Anayasa Mahkemesi kararında, DTP’nin "PKK’nin terör stratejisinin aleti haline geldiğini, PKK’nin eylemleriyle arasına mesafe koymadığını, bunun da teröre destek olarak değerlendirilebileceğini" öne sürdü.

DTP yöneticileri, AİHS’nin dernek kurma özgürlüğünü garanti altına alan 11. maddesi ile 1 Numaralı Ek Protokol’ün mülkiyetin korunmasını düzenleyen 1. ve serbest seçim hakkını koruyan 3. maddelerini ihlal ettiği gerekçesiyle 2010 yılında AİHM’ye başvurdu.
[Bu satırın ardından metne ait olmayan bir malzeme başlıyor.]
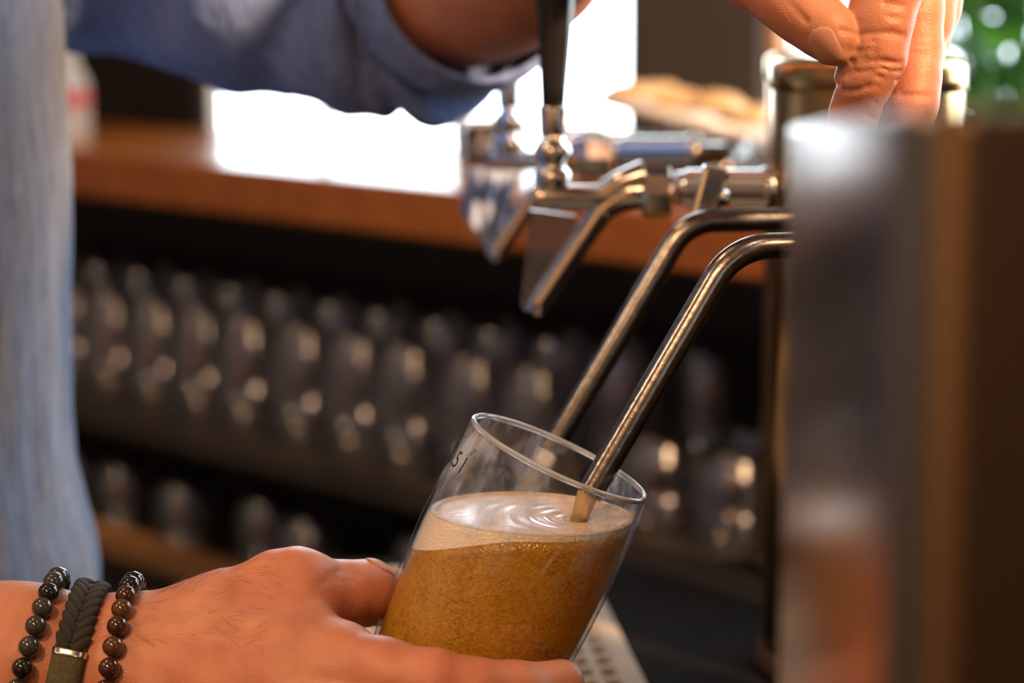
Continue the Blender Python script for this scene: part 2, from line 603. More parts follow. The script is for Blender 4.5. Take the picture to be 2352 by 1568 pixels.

AİHM, yaptığı değerlendirmede, işlenen tezlerin kapatma yönünde bir müdahaleyi haklı göstermek için yeterli olmadığına karar verdi. DTP’nin kapatılması ile izlenen meşru amaçlar arasında makul orantı olmadığını da belirten AİHM, Türkiye’nin AİHS’in dernek kurma özgürlüğü ile serbest seçim hakkını garanti altına alan maddelerini ihlal ettiğine hükmetti.

Türkiye, Tuğluk ve Türk’e toplam 71 bin 500 Euro tazminata mahkûm edildi.

AİHM bu partilerin yanı sıra HEP, ÖZDEP, EMEP, DKP, STP, TBKP ve Sosyalist Parti'nin kapatılmasını da "haksız" bulmuştu.